On one side, we could argue that, even though the House Elves themselves appear to argue in favour of their own continued enslavement, to claim that they like it, they wish it, it's in their natures to be enslaved, their decision is in fact coerced both by their own history (they have never known what it is like to be free and therefore fear it; their parents and grandparents always served a master so it appears to be the natural, appropriate state for them) and their legitimate fear (as proven by Dobby's own experience when he attempted to find paying employment) that they will be rejected by society if they don't continue their enslavement.
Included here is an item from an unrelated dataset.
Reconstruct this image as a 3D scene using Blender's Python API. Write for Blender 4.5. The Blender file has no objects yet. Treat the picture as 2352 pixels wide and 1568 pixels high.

On the other side, we could find numerous examples in our own society where individuals (or even groups of individuals) subsume their own personal needs and personal fulfillment (at least as most of society would define those terms) to the needs of another person, group or cause in an almost slave-like manner. Does the fact that one receives wages and some time off really make that much of a difference for a person in a low paying job who absolutely has to keep the job to feed herself and her family? Is that kind of a situation that far from slavery?

Does that person really have a choice? Can she really, honestly choose to quit her job, if the town or city where she lives has high unemployment and no open positions?

I know... deep deep subjects. My problem is, I'm not sure I agree with Hermione in this case. I think she completely misreads the situation and projects her own "stuff" (the social and cultural beliefs that she's learned from her middle class Muggle parents) onto a race of beings she doesn't seem to wish to take the time to understand. Or even listen to.

In attempting to fight for their right to self-determination, Hermione herself makes the massive error of thinking she has the right to speak for the House Elves, to determine what is best for them without taking into consideration their opinions on the issues.

In fighting for their rights, she seems to me to be trampling them herself.

Sunday, November 4, 2012

Relishing a return to Rowling's humour

I've spent the past three weeks or so working my way through Stephenie Meyer's final three books in the twilight series: new moon, eclipse and breaking dawn. And, through a book sale at work, I managed to pick up all four of Meyer's novels in their French translations, which should help with my continuing effort to learn to read and speak that language.

Hooray for me.

This morning, however, I finally got the chance to get back to Harry Potter. More specifically, I picked up on The Goblet of Fire where I had left it off to start up with Bella, Edward and the twilight gang. I was delighted to find myself laughing out loud almost as soon as I began to read J.K.'s prose: the first scene I read was the one at the camp-site before the Quidditch World Cup, when Hermione, Ron and Harry return to their tent to find Mr. Weasley struggling to light a fire the Muggle way: with matches.

I just loved this line: "'Oops!' he said, as he managed to light a match, and promptly dropped it in surprise." I can just picture it happening: the scratch of the match, the flare of the flame, the surprise on Mr. Weasley's face and then his wrist flicking the burning match away from himself.

And that's yet another aspect of the Harry Potter novels that I think sets them apart from so much of the other Young Adult fiction out there: Rowling's sense of humour.

I found the twilight novels to be almost completely without humour, rolling along in a single consistently somber mood. I'm not sure The Hunger Games trilogy was any better.

But Rowling manages to find ways to brighten the tone of even her most challenging, frightening or intense scenes, often with a single turn of phrase or surprising observation. Her writing is quite Shakespearean in that way.

I shall keep an eye out for more examples that just this one as I continue to read and try to point out my favourites in future blogs.

Meanwhile, my friend Miranda chose to go out for Hallowe'en this year as Bellatrix Lestrange, putting together a convincingly evil costume and just the right sneer on her face. I'm told she encountered only on "Harry Potter" on her walk through the neighbourhood; fortunately, no duel ensued and both parties walked away unscathed.